À Quingey, près de Besançon, l’usine Peugeot Saveurs, toujours aux mains de la famille, incarne la permanence de la production dans les arts de la table. Mais venons-en à la voiture. Vers 1880, Armand Peugeot, qui a étudié en Angleterre, découvre le vélo et en importe l’idée. Le grand bi est à la mode mais l’homme décide que ce mode de locomotion doit être modernisé et donc motorisé. En 1889, pour l’Exposition universelle de Paris, il présente la Type 1, un tricycle à vapeur, première voiture Peugeot, dotée d’un moteur Serpollet. La saga peut commencer. Type 1, Type 2, Type 3... en 1887, à Audincourt, Peugeot construit sa première usine dédiée à l’automobile. Celle de Sochaux arrivera en 1912. C’est de nos jours l’usine la plus ancienne du groupe encore en acti- vité... mais largement modernisée depuis.
L’aventure automobile droit devant

Dans un immense espace abritant un restaurant-brasserie, le musée de L’Aventure Peugeot raconte toute la saga du groupe, des outils et des cycles jusqu’aux premières voitures, des modèles d’après-guerre (403, 203...) à ceux de série et de compétitions récents (205 Turbo 16, 206 WRC, 208 T16...), en passant par les véhicules utilitaires. Pour compenser l’impossibilité de visiter les ateliers de production, à cause des périodes dites de « confidentialité » (lors de l’assemblage de nouveaux modèles, par exemple), l’association gestionnaire du musée a commencé à ouvrir au public en 2023 l’atelier de restauration de voitures anciennes et le magasin de pièces de rechange. Cela représente 375 000 pièces, stockées sur deux étages. « J’achète des lots anciens et je fais refabriquer des pièces par d’anciens fournisseurs du groupe. On vend tout ça sur le web et ça part dans le monde entier », dit Cyrille Beley, le commercial du magasin.
Dans l’atelier, une antique Lion VC2 de 1909 trône aux côtés d’une 205 T16 EVO 1 qui a fait le rallye safari du Kenya avec Bruno Saby.
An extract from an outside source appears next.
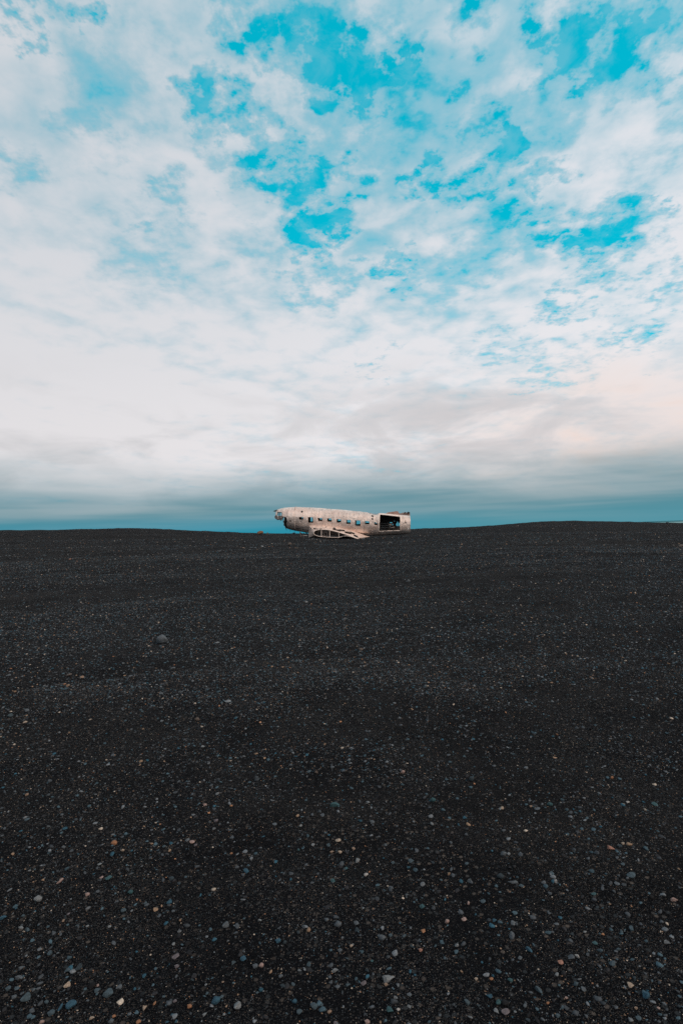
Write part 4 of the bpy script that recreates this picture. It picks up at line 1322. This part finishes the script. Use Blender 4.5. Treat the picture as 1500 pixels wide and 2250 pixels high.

Une autre EVO 1, gagnante des rallyes d’Argentine et de Nouvelle-Zélande avec le pilote Finlandais Timo Salonen en 1985, côtoie une 302 Darl’Mat qui a couru aux 24 Heures du Mans en 1938 ! « Ici, on entretient les voitures de rallye comme celle des collectionneurs et de M. Tout-le-Monde », résume Benoît Dalval, mécanicien. « Nous sommes l’atelier de maintenance des véhicules du musée. 80 % de la collection est roulante et sort à l’occasion de mariages et d’événements. On fait beaucoup de 504, de 205... Les gens viennent chercher ici un savoir-faire et une marque de confiance », ajoute Éric Barthelat, le chef d’atelier. La preuve avec cette 304, modèle coupé qu’une dame fait entièrement recarrosser en souvenir de son mari, épris du modèle.
En mode vintage

La mode du vintage se prolonge avec la balade en véhicule ancien, une prestation très en vogue ici. Avec Jean-Luc Tissot, président du Club des vieux volants franc-comtois, nous partons en vadrouille autour de Montbéliard, à bord d’une Aronde 1300 de 1957. Une Simca (marque rachetée par Peugeot en 1979) noire, sans ceintures de sécurité, avec starter, levier de vitesses au volant et « la première qui chante, c’est normal pour la marque ! », sourit Jean-Luc Tissot. Dans le doux feulement du moteur, nous grimpons vers le fort du Mont-Bart, dominant la ville et l’industrieuse agglomération. « Au cœur des années 1970, Peugeot employait 43 000 personnes. En 2023, il n’y en plus que 7 000 », souligne le collectionneur. Le modèle a changé, glissant de la production à l’assemblage, avec le recours à de gros sous-trai- tants locaux, telle l’entreprise Faurecia. Reste ce paysage et cette âme ouvrière toujours présente, illustrée par les « portières » Sochaux et Montbéliard – les deux entrées historiques de l’usine – et le stade Bonal de football, enchâssé au cœur du complexe automobile.